Haber Global sayfasından alınan verilere göre, SonTurkHaber.com bilgi veriyor.
Suriye denklemindeki belirsizlikler sürerken, ABD Dışişleri Bakanı Marco Rubio'dan dikkat çeken açıklamalar, bölgede yeni gerilimlerin habercisi olarak yorumlanıyor. Rubio, Suriye'de Ahmed Şara'nın başında olduğu yönetim için "potansiyel bir çöküşe ve destansı boyutlarda tam ölçekli bir iç savaşa belki birkaç ay değil, birkaç hafta uzakta" dedi. ABD'nin ve Avrupa Birliği'nin Suriye'ye yönelik yaptırımları kaldırmaya hazırlandığı bir süreçte yapılan bu açıklama kafaları karıştırdı. Suriye'deki son gelişmeleri ve ülkede iç savaşa girişebilecek potansiyel güçleri değerlendiren güvenlik ve uluslararası ilişkiler uzmanları ise bölgedeki İsrail faktörüne dikkati çektiler.
ABD NE BİLİYOR?Güvenlik ve terör uzmanı Ünal Atabay, "ABD Dışişleri Bakanı böyle bir şey söylüyorsa bu öngörüden ziyade somut verilere dayanıyordur" diyerek şu değerlendirmeleri yaptı: "ABD'nin Suriye politikasında Şara geldikten sonra belirsizlik hakim olmuştu. ABD'nin tutumunun ne olacağı uzun süre tartışıldı. Geçen hafta Trump'ın Suriye ziyaretinde ise netlik kazandı. ABD'nin yaptırımları kaldırma kararını AB takip etti."

ABD dış politikasında geleneksel bir davranış biçimi olduğunu vurgulayan Atabay, "Birilerine yakın ilgi gösterdiklerinde, övdüklerinde hemen arkasından bir darbe vurabiliyorlar. Böyle bir alışkanlıkları var. Önce uluslararası ortamı yumuşatıp, dikkatini dağıtıyorlar, esas planlarını bunun arkasına gizliyorlar. Trump, Şara ile ilgili olumlu açıklamalar yaptı. Bunun arkasından bir şey gelir derken bu açıklama geldi" dedi.

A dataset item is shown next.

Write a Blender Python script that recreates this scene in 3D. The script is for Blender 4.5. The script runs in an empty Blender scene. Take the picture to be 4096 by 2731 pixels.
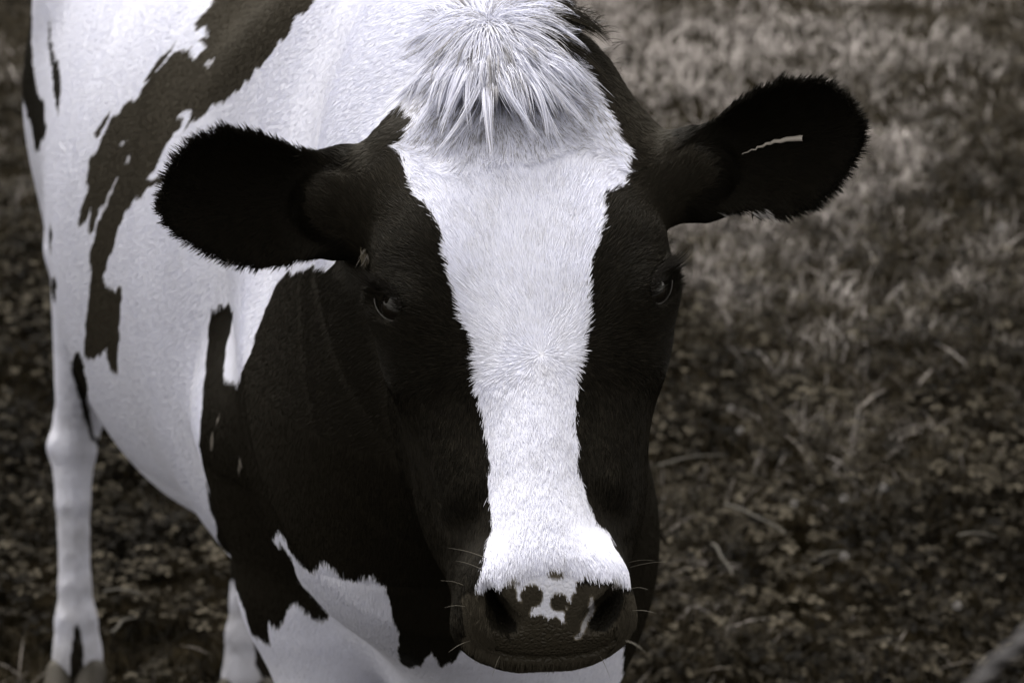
import bpy, math, random
import numpy as np
from mathutils import Vector, Matrix

random.seed(7)
rng = np.random.default_rng(11)

# ------------------------------------------------------------------ camera, sky, sun, exposure
scene = bpy.context.scene
CAM_H, PITCH, LENS = 1.70, math.radians(19.0), 70.0
FPX = 1024 * LENS / 36.0
cam_data = bpy.data.cameras.new("camera")
cam_data.lens = LENS
cam_data.sensor_width = 36.0
cam_data.clip_start = 0.05
cam_data.clip_end = 400.0
cam_data.dof.use_dof = True
cam_data.dof.focus_distance = 1.70
cam_data.dof.aperture_fstop = 7.5
cam = bpy.data.objects.new("camera", cam_data)
scene.collection.objects.link(cam)
cam.location = (0, 0, CAM_H)
cam.rotation_euler = (math.radians(90) - PITCH, 0, 0)
scene.camera = cam

SUN_EL, SUN_AZ = math.radians(64), math.radians(-25)      # high behind the cow, veiled
world = bpy.data.worlds.new("World")
scene.world = world
world.use_nodes = True
wn = world.node_tree.nodes
wl = world.node_tree.links
wn.clear()
out = wn.new("ShaderNodeOutputWorld")
bg = wn.new("ShaderNodeBackground")
sky = wn.new("ShaderNodeTexSky")
sky.sky_type = 'NISHITA'
sky.sun_disc = False
sky.sun_elevation = SUN_EL
sky.sun_rotation = SUN_AZ
sky.dust_density = 3.0
bw = wn.new("ShaderNodeHueSaturation")                     # monochrome overcast sky
bw.inputs["Saturation"].default_value = 0.0
wl.new(sky.outputs[0], bw.inputs["Color"])
warm = wn.new("ShaderNodeMix"); warm.data_type = 'RGBA'; warm.blend_type = 'MULTIPLY'
warm.inputs["Factor"].default_value = 1.0
wl.new(bw.outputs[0], warm.inputs[6]); warm.inputs[7].default_value = (1.0, .955, .88, 1)
wl.new(warm.outputs[2], bg.inputs[0])
bg.inputs[1].default_value = 0.115
wl.new(bg.outputs[0], out.inputs[0])

sun_data = bpy.data.lights.new("sun", 'SUN')
sun_data.energy = 1.5
sun_data.angle = math.radians(25)
sun_data.color = (1.0, 0.955, 0.88)
sun = bpy.data.objects.new("sun", sun_data)
scene.collection.objects.link(sun)
_sd = Vector((math.sin(SUN_AZ) * math.cos(SUN_EL), math.cos(SUN_AZ) * math.cos(SUN_EL), math.sin(SUN_EL)))
sun.rotation_euler = _sd.to_track_quat('Z', 'Y').to_euler()

scene.view_settings.view_transform = 'Standard'
scene.view_settings.look = 'None'
scene.view_settings.exposure = 1.42
scene.view_settings.gamma = 1.0
scene.view_settings.use_curve_mapping = False
scene.render.engine = 'CYCLES'
scene.cycles.max_bounces = 6
scene.cycles.diffuse_bounces = 4
scene.cycles.use_denoising = True
scene.cycles_curves.shape = 'RIBBONS'

# ------------------------------------------------------------------ measuring helpers
S19, C19 = math.sin(PITCH), math.cos(PITCH)
EYE = np.array([0, 0, CAM_H])
RT, DN, FW = np.array([1., 0, 0]), np.array([0, -S19, -C19]), np.array([0, C19, -S19])

def P(px, py, t):
    """the place in the pasture t metres deep along the sight line measured at (px, py) of the photograph"""
    return EYE + t * (FW + (px - 512) / FPX * RT + (py - 341) / FPX * DN)

def G(px, py, z=0.0):
    d = FW + (px - 512) / FPX * RT + (py - 341) / FPX * DN
    return EYE + d * ((z - CAM_H) / d[2])

def to_px(p):
    q = p - EYE
    t = q @ FW
    return np.stack([512 + FPX * (q @ RT) / t, 341 + FPX * (q @ DN) / t], -1)

def nrm(v):
    v = np.asarray(v, float)
    return v / np.maximum(np.linalg.norm(v, axis=-1, keepdims=True), 1e-9)

def tag(o, label=None, cat=None, group=None, kind=None):
    if label: o["label"] = label
    if cat: o["category"] = cat
    if group: o["group"] = group
    if kind: o["kind"] = kind
    return o

def link(o, parent=None):
    scene.collection.objects.link(o)
    if parent: o.parent = parent
    return o

def mesh_obj(name, verts, faces, mat, parent=None, smooth=True):
    """verts (n,3), faces (m,3|4) numpy"""
    me = bpy.data.meshes.new(name)
    verts = np.asarray(verts, np.float32); faces = np.asarray(faces, np.int32)
    k = faces.shape[1]
    me.vertices.add(len(verts)); me.vertices.foreach_set("co", verts.ravel())
    me.loops.add(faces.size); me.loops.foreach_set("vertex_index", faces.ravel())
    me.polygons.add(len(faces))
    me.polygons.foreach_set("loop_start", np.arange(0, faces.size, k, dtype=np.int32))
    me.polygons.foreach_set("loop_total", np.full(len(faces), k, np.int32))
    me.update(calc_edges=True)
    me.polygons.foreach_set("use_smooth", np.full(len(faces), smooth))
    if mat: me.materials.append(mat)
    return link(bpy.data.objects.new(name, me), parent)

def set_attr(idblock, name, data, domain='POINT'):
    a = idblock.attributes.new(name, 'FLOAT', domain)
    a.data.foreach_set("value", np.asarray(data, np.float32))

def _hash(i, j, k, seed):
    n = (i * 73856093) ^ (j * 19349663) ^ (k * 83492791) ^ (seed * 2654435)
    n = (n ^ (n >> 13)) * 1274126177
    return ((n ^ (n >> 16)) & 0xffff) / 65535.0

def noise3(p, scale, seed=0):
    q = np.asarray(p) * scale
    i = np.floor(q).astype(np.int64); f = q - i
    f = f * f * (3 - 2 * f)
    r = 0
    for dx in (0, 1):
        for dy in (0, 1):
            for dz in (0, 1):
                h = _hash(i[..., 0] + dx, i[..., 1] + dy, i[..., 2] + dz, seed)
                r = r + h * (f[..., 0] if dx else 1 - f[..., 0]) * (f[..., 1] if dy else 1 - f[..., 1]) * (f[..., 2] if dz else 1 - f[..., 2])
    return r

# ------------------------------------------------------------------ implicit solids (the cow's body is grown as one continuous surface)
def smin(a, b, k):
    h = np.maximum(k - np.abs(a - b), 0) / k
    return np.minimum(a, b) - h * h * k * 0.25

def smax(a, b, k):
    return -smin(-a, -b, k)

class Prim:
    def __init__(s, fn, lo, hi, k, op='add'):
        s.fn, s.lo, s.hi, s.k, s.op = fn, np.asarray(lo, float), np.asarray(hi, float), k, op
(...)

İSRAİL FAKTÖRÜ"ABD, desteğini açıkladığı Şara yönetiminin düşmesini ister mi" sorusunu yanıtlayan Atabay ayrıca şunları söyledi: "İktidara getirdiklerini kendi istedikleri formata sokmaya çalışıyorlar. Eğer Şara kurban edilirse bunu YPG/PKK için yaparlar. Bir de İsrail'in tutumuna bakmak gerekiyor. İsrail, Suriye'nin bütünlüğünden yana değil. Parçalanmış ve kontrol edilemeyen bir coğrafya istiyor. ABD'de Yahudi lobileri bunun alt yapısını hazırlamıştır. İleride Şara'nın başına bir şey gelirse 'ABD olarak biz sorumlu değiliz, bunu öngörmüştük' diyebilirler. Son dönemde ABD'den, Şam yönetiminin YPG'lileri güvenlik gücü olarak ülkenin her yerinde kullanabilecekleri yönünde açıklamalar geldi. Bu ne anlama geliyor? Onlara yeni bir statü kazandırıyorlar. Buna da entegrasyon modeli denecek."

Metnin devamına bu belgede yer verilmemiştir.